*DIRECTIONS FOR THIS TASK*
State how many lines of the records contain the string "tufts". Give the number alone.

*DATASET EXCERPTS*
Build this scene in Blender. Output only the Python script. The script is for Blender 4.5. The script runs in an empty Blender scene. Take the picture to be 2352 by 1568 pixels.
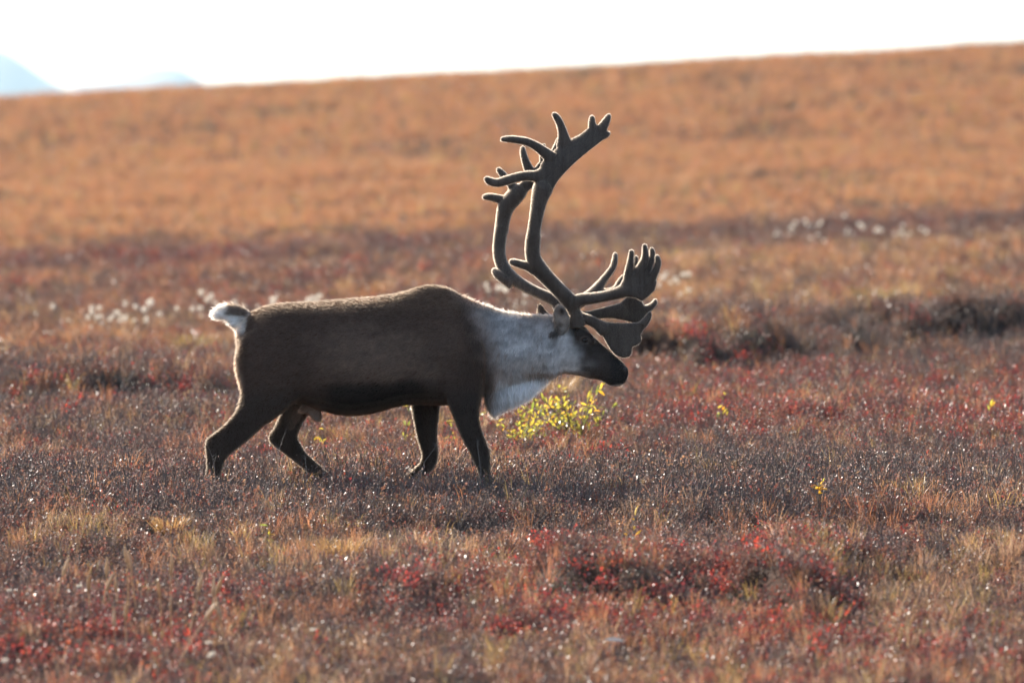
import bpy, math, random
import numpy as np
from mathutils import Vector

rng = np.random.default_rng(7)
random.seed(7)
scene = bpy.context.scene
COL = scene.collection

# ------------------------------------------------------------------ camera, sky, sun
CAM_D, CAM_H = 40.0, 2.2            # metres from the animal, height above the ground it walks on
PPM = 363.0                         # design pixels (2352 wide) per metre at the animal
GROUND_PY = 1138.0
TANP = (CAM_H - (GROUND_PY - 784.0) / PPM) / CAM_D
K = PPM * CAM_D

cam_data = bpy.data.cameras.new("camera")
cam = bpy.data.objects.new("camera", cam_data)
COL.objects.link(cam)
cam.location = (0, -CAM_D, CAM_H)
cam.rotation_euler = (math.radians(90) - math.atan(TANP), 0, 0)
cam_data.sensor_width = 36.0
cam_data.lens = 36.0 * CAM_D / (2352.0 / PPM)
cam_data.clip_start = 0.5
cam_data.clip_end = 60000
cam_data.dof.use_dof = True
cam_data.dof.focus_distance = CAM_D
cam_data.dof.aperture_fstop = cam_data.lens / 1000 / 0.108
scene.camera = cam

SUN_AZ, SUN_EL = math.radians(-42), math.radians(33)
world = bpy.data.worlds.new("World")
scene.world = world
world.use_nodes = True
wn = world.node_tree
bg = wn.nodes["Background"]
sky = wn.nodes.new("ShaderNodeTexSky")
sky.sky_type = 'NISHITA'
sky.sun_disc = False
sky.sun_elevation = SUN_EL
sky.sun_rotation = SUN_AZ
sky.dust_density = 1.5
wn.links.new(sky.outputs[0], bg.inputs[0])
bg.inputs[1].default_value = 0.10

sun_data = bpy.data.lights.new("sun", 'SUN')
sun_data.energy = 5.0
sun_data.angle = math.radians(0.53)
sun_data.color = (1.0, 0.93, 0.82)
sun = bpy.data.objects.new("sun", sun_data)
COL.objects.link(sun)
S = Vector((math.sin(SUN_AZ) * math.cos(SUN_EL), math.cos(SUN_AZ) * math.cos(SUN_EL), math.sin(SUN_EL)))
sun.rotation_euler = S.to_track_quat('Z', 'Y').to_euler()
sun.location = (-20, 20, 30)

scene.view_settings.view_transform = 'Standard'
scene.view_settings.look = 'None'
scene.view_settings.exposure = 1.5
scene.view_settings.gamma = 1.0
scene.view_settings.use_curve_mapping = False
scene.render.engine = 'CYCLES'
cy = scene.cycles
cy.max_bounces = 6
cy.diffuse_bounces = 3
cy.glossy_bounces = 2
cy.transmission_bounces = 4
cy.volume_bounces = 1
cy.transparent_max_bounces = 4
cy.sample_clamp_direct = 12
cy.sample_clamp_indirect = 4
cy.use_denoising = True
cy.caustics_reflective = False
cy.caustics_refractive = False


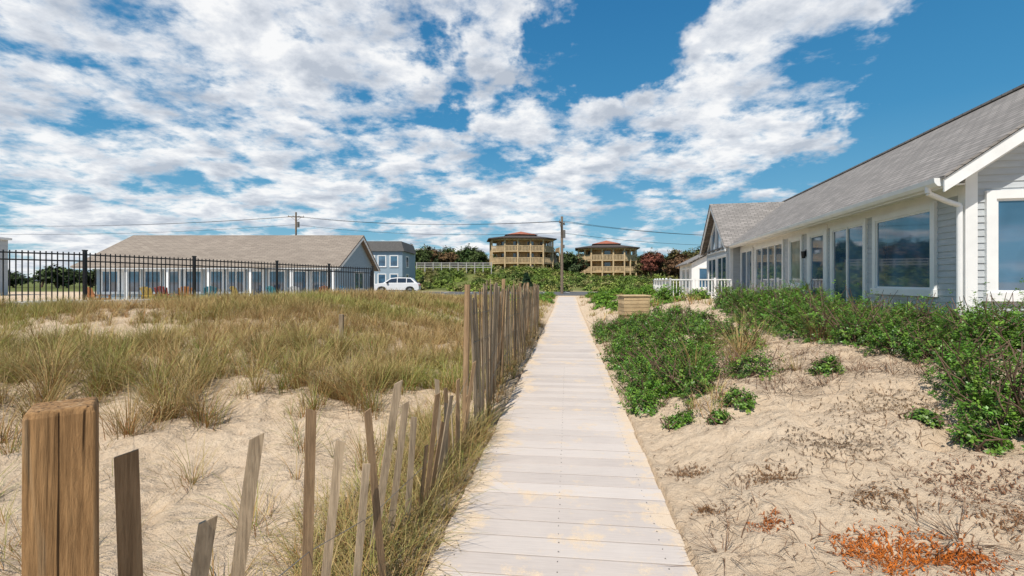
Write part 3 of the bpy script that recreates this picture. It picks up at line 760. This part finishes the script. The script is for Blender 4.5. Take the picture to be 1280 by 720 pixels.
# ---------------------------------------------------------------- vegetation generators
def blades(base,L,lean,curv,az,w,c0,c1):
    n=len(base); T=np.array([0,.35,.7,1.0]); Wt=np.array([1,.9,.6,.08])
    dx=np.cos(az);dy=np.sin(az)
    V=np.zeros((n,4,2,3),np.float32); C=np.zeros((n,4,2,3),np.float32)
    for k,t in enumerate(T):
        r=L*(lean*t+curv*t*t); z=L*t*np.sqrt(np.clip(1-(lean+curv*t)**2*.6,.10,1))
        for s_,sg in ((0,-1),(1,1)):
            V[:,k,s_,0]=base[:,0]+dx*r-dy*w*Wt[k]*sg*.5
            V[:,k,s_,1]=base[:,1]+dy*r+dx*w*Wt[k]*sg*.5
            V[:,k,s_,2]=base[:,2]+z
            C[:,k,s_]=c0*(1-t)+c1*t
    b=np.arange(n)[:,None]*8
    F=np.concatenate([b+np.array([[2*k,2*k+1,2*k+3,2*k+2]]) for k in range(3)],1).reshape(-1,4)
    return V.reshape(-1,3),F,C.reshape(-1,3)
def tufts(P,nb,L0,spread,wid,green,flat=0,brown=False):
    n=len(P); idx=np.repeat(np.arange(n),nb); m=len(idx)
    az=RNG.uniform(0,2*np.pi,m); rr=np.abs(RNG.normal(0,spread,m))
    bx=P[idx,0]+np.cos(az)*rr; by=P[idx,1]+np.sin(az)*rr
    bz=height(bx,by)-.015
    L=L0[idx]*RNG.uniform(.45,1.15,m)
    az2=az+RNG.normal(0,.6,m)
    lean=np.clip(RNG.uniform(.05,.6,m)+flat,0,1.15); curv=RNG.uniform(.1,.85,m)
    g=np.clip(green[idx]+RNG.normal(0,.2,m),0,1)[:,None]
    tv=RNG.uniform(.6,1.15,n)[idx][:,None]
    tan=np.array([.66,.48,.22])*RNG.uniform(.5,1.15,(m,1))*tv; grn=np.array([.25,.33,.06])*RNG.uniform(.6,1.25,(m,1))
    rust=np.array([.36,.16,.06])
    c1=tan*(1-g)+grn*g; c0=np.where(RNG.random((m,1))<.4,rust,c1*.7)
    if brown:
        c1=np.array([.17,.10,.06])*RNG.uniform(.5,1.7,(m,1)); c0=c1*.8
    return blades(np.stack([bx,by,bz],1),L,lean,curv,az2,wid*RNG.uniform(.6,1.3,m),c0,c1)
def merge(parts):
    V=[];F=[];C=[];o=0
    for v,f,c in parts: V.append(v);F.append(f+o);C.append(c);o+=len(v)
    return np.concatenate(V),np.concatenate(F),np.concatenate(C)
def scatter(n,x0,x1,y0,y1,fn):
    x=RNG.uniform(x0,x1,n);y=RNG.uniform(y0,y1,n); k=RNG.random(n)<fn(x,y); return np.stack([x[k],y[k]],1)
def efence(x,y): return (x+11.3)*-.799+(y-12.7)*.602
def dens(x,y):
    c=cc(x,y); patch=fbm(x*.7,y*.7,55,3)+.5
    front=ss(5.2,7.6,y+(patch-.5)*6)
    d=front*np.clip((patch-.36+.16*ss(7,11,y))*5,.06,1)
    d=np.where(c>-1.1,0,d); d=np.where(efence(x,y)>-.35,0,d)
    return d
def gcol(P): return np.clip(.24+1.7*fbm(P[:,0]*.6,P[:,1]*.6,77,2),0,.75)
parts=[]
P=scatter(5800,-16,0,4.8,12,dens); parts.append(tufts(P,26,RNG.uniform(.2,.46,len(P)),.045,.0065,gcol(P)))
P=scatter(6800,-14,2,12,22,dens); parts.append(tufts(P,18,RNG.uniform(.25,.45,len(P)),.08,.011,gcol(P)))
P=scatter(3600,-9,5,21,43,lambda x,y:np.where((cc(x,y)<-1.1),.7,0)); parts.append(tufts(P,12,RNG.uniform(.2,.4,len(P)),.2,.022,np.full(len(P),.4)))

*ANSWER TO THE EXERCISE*
4